Sunday, March 22, 2009

Impoverish your audience: don’t read this

Con Cambell has an excellent blog series going on preaching evangelistic sermons. It's been helping me.

His last post really needs to be heard. Which is a shame, because evangelists shoudn't need to hear it. His advice? Exegete the text!

Often we have the mindset of, "Oh, I already know what John 3.16 is all about." Don't be so sure. Here's Cambell's list of things the preacher could discover about the parable of the tax collector and the Pharisee (Luke 18.9-14) through exegesis, but probably won't without it:

1. The setting is likely one of the two daily atonement services at the temple.

2. The Pharisee does not ask God for anything, but his prayer is really a declaration.

3. Because the setting is likely an atonement service, there are other people present, which means that the Pharisee's prayer publicly denounces the tax collector (v.11).

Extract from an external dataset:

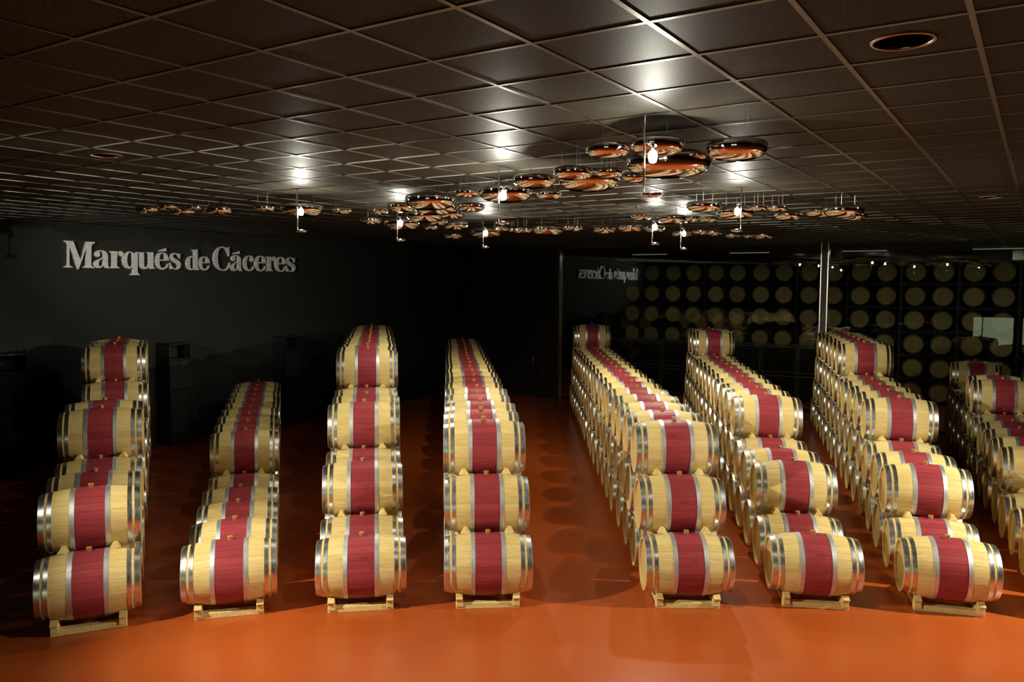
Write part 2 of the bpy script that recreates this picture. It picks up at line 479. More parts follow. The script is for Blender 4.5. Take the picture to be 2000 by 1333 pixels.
for ri, (x0, y0, ang, tiers) in enumerate(ROWS):
    dx, dy = math.sin(ang), math.cos(ang)
    for L, idx in tiers.items():
        for n, j in enumerate(idx):
            t = PITCH_B * (j + 0.5 * (L - 1))
            jx, jr = brnd.uniform(-0.012, 0.012), brnd.uniform(-0.012, 0.012)
            loc = (x0 + dx * t + math.cos(ang) * jx, y0 + dy * t - math.sin(ang) * jx, C1 + STEP * (L - 1))
            near = math.hypot(loc[0], loc[1]) < 12.6 and (n == 0 or j < 4)
            lab = 'red-banded oak barrel, %s row from left, %s, %s' % (ORD[ri], TIER[L], ORD[n] + ' from front')
            if len(idx) == 1: lab = 'red-banded oak barrel alone on the top tier, %s row from left' % ORD[ri]
            barrel('wine_barrel', loc, -ang + jr, lab, 'red-banded oak barrels stacked in rows', near, brnd)

# wooden cradles under the bottom tier and chocks in front of each raised barrel
def prism(name, pts, x0, x1, mt, bev=0.0):
    """extrude a y-z outline along x"""
    bm = bmesh.new()
    a = [bm.verts.new((x0, y, z)) for y, z in pts]; b = [bm.verts.new((x1, y, z)) for y, z in pts]
    bm.faces.new(a); bm.faces.new(b)
    for i in range(len(pts)): bm.faces.new((a[i], a[(i + 1) % len(pts)], b[(i + 1) % len(pts)], b[i]))
    if bev: bmesh.ops.bevel(bm, geom=list(bm.edges), offset=bev, segments=1, affect='EDGES')
    return bm_mesh(name, bm, mt)
FRONT_CHOCK = prism('stop_block', [(-0.245, 0.098), (-0.165, 0.098), (-0.155, 0.145), (-0.185, 0.162), (-0.262, 0.124)], -0.037, 0.037, M['pine'], 0.004)
MID_CHOCK = prism('wedge_block', [(-0.10, 0.098), (0.10, 0.098), (0.0, 0.165)], -0.035, 0.035, M['pine'], 0.003)
CROSS = box_mesh('cross_beam', -0.345, 0.345, -0.045, 0.045, 0.0, 0.062, M['pine'], 0.004)
for ri, (x0, y0, ang, tiers) in enumerate(ROWS):
    e = empty('barrel_cradle', (x0, y0, 0), -ang)
    tag(e, 'pale pine timber cradle under the %s barrel row from left' % ORD[ri], 'cradle', 'timber cradles under the barrel rows')
    end = PITCH_B * max(tiers[1]) + 0.25
    for s in (-1, 1):
        box('rail', (s * 0.306 - 0.036, s * 0.306 + 0.036, -0.23, end, 0.03, 0.100), M['pine'], e, 0.004)
        obj('stop_block', FRONT_CHOCK, e, (s * 0.308, 0, 0))
        for k in range(max(tiers[1])): obj('wedge_block', MID_CHOCK, e, (s * 0.306, PITCH_B * (k + 0.5), 0))
    yb = -0.17
    while yb < end:
        obj('cross_beam', CROSS, e, (0, yb, 0)); yb += PITCH_B * 2

def chock_mesh():
    bm = bmesh.new()
    base = [(-0.050, -0.03, -0.026), (0.052, -0.03, -0.026), (0.055, 0.09, -0.045), (-0.055, 0.09, -0.045)]
    top = [(-0.016, -0.008, 0.022), (0.018, -0.010, 0.021), (0.022, 0.072, 0.030), (-0.020, 0.072, 0.030)]
    a = [bm.verts.new(p) for p in base]; b = [bm.verts.new(p) for p in top]
    bm.faces.new(a); bm.faces.new(b)
    for i in range(4): bm.faces.new((a[i], a[(i + 1) % 4], b[(i + 1) % 4], b[i]))
    bmesh.ops.bevel(bm, geom=list(bm.edges), offset=0.003, segments=1, affect='EDGES')
    return bm_mesh('wooden_chock', bm, M['pine'])
CHOCK = chock_mesh()
for ri, (x0, y0, ang, tiers) in enumerate(ROWS):
    for L in (2, 3, 4):
        idx = tiers.get(L, [])
        for j in idx:
            if j - 1 in idx: continue
            if j not in tiers[L - 1]: continue
            first = j == idx[0]
            t = PITCH_B * (j + 0.5 * (L - 2)) + 0.055
            for s in (-1, 1):
                xo = s * 0.243
                z = C1 + STEP * (L - 2) + rad(xo) + 0.026
                loc = (x0 + math.sin(ang) * t + math.cos(ang) * xo, y0 + math.cos(ang) * t - math.sin(ang) * xo, z)
                o = obj('wooden_chock', CHOCK, None, loc, (0, 0, -ang + brnd.uniform(-0.15, 0.15)))
                tag(o, '%s pine chock holding the %s %s barrel, %s row from left' % ('left' if s < 0 else 'right', 'front' if first else 'rear', TIER[L], ORD[ri]), 'chock', 'pine chocks between barrel tiers')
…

4. Because the setting is public, the tax collector's standing far off emphasizes his shame (v.13).

5. It was extremely rare for men to beat their chest in public, and they would only do so in an instance of overwhelming grief (v.13).

6. The tax collector asks God TO BE PROPITIOUS toward him (λάσθητί μοι, v.13).

7. And thus, the tax collector is justified in direct connection to propitiation at an atonement service (v.14).

His conclusion:

I think that those things—which can only be understood through really working on the text in its historical and literary context—bring the passage to bear in a way that few evangelistic preachers would allow.